Of course it is important not to judge other societies by Western standards, but as a western reader this is a perspective that I cannot escape writing from. My mention of The Great Gatsby and F. Scott Fitzgerald’s metaphors come from my own opinions as regards to morality, money, life and the construction of stories. In our own society, corruption is perhaps no less prevalent but morally wrong. Look at the coverage of business tax dodging, for example. The media’s condemnation of such practices is often to reference how x amount of £ could be spent on healthcare or schools or protecting vulnerable people. However, who can really say what they would do in such a situation? Perhaps you would exploit those same loopholes if you had a fancy advisor and a lot of cash. Either way, Gatsby is new money, but it is dirty money. Money made through morally questionable means. In Annawadi, corruption is something more ordinary. Corruption is a way of making money and it is just another potential path to social mobility.

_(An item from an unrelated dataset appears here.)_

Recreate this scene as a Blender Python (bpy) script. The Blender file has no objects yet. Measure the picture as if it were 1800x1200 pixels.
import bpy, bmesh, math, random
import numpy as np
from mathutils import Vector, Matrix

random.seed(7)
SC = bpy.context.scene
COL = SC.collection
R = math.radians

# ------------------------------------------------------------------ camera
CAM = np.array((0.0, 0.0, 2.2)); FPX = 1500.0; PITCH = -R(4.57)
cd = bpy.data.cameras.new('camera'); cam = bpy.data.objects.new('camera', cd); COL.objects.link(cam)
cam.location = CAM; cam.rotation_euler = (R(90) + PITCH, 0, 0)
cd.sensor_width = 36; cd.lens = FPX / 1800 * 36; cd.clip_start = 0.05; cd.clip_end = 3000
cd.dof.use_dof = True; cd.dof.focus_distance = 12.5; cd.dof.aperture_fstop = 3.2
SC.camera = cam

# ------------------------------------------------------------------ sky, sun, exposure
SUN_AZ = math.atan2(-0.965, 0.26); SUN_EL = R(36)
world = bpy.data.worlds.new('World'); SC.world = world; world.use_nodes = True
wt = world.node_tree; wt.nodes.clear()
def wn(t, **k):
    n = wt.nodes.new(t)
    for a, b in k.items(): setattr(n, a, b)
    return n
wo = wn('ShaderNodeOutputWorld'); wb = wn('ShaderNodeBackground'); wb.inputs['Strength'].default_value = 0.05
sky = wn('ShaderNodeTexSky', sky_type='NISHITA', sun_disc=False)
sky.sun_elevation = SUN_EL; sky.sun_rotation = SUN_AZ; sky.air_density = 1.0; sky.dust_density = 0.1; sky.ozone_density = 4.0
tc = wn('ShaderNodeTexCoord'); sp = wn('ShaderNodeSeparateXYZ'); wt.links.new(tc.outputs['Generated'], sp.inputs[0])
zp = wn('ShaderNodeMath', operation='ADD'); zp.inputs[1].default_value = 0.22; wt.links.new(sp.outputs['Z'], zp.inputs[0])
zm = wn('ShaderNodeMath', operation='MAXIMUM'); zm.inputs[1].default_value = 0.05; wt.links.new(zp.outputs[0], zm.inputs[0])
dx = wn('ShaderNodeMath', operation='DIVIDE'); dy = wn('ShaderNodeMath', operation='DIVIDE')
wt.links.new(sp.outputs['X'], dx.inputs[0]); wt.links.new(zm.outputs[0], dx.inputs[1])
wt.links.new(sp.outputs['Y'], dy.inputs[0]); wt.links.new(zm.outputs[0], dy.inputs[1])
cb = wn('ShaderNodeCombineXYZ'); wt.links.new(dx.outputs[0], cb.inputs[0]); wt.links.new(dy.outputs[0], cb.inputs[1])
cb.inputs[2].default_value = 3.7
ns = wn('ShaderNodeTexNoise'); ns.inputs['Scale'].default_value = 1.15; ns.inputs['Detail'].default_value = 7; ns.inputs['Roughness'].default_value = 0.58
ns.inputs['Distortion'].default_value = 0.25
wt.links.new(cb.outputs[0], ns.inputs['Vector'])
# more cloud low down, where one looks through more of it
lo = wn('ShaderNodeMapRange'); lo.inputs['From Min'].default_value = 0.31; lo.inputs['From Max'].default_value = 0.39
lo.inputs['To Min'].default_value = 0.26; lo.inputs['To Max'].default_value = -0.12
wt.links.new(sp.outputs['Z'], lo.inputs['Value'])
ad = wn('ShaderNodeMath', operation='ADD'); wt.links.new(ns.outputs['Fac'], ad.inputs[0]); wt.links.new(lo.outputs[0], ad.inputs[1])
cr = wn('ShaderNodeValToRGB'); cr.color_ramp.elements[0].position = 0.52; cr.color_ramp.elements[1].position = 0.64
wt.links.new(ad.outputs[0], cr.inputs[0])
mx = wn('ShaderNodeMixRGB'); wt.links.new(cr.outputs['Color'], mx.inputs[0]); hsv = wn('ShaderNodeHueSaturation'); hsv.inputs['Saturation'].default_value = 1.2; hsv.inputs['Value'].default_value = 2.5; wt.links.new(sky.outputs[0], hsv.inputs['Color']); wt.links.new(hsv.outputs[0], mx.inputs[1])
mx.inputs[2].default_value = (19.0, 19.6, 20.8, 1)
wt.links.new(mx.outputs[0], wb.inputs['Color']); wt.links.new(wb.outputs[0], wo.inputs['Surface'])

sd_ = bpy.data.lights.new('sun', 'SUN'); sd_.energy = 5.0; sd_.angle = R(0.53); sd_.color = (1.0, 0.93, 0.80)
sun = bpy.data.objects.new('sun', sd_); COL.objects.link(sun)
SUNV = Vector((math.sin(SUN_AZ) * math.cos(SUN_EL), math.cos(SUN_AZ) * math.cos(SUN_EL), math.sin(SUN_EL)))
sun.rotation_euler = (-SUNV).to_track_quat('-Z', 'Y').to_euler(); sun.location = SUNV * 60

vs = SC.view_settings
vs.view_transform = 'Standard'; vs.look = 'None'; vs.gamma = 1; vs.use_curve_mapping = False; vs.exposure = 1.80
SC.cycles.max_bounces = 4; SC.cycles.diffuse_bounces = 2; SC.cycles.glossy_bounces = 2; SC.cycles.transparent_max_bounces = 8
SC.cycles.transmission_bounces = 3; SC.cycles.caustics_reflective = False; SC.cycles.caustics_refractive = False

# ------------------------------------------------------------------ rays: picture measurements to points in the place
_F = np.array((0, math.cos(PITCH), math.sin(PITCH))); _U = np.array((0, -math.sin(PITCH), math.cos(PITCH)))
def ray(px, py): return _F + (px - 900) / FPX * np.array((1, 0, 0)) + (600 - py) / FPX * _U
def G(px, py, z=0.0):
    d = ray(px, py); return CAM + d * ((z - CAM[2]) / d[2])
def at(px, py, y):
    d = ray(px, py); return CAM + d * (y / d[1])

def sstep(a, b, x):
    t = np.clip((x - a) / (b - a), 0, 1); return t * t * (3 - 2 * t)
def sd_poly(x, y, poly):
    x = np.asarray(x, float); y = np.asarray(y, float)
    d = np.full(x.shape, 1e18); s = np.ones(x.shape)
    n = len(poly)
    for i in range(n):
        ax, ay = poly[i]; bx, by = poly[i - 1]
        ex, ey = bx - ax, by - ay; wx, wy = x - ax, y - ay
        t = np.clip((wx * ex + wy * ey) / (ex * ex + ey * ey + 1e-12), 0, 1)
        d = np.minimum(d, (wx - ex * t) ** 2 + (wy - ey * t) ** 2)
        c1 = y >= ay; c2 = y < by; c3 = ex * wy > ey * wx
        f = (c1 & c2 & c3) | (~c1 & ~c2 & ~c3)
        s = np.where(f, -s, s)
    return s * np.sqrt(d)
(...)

All in all, it feels important to look at the parts of the world that are out of reach. Being part of a family, a generation, a country, are all specifics. Thinking bigger for a moment, I wonder whether we are struck by stories so foreign in order to better comprehend what it is we are collectively capable of achieving.

I’m going to end this post with the passage of Behind the Beautiful Forevers that has kept me thinking since reading:

Water and ice were made of the same thing. He thought most people were made of the same thing, too. He himself was probably little different, constitutionally, from the cynical, corrupt people around him – the police officers and the special executive officer and the morgue doctor who fixed Kalu’s death. If he had to sort all humanity by its material essence, he thought he would probably end up with a single gigantic pile. But here was the interesting thing. Ice was distinct from – and in his view, better than – what it was made of.
He wanted to be better than what he was made of. In Mumbai’s dirty water he wanted to be ice. He wanted to have ideals.